Iran overtook Saudi Arabia as the biggest mobile market in the Gulf in the last quarter of 2007, and the Iranian market has continued to grow at a staggering pace. There were 18.7 million new mobile subscriptions in Iran in the year to end-September 2008, representing about 44% of all new mobile subscriptions in the Middle East over the period. MTN’s Iranian network, MTN Irancell, had 13.14 million subscriptions at end-September, just two years after it launched services.

Etisalat has put new technology at the heart of its strategy, by offering 3G and 3.5G services as soon as it made its debut in Egypt in 2007, for example. And that is likely to have proved attractive to the Iranian regulators judging the license tender, as the third license covers 3G services.

The strong historical and commercial ties between Iran and the UAE may also have helped Etisalat’s case, countering the tensions that also exist between the Arab and Iranian sides of the Gulf, including those between Iran and the UAE over the disputed Tunb islands.

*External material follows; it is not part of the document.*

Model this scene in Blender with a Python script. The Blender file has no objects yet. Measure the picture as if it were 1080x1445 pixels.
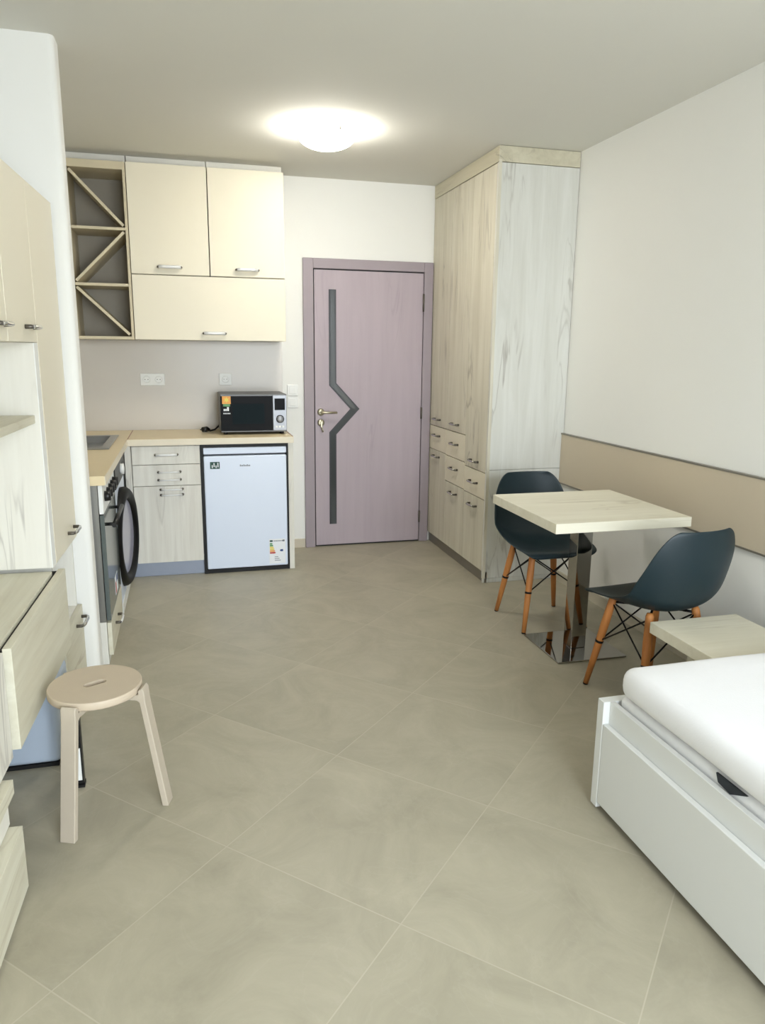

But that doesn’t mean it’s going to be easy for Etisalat. Iran’s mobile penetration rate reached 60.74% at end-September, indicating that the market is beginning to mature. Etisalat will have to offer something different in order to make a mark.

The recent big fall in oil prices could exacerbate structural flaws in the oil-dependent Iranian economy, with an adverse impact on the local telecoms market.

Etisalat hasn’t let that put it off its stride. It’s still focusing on growth and the next target is likely to be Iraq, which had a mobile penetration of just 38% at end-September, and where Etisalat is manoeuvring to buy the third mobile operator Korek Telecom.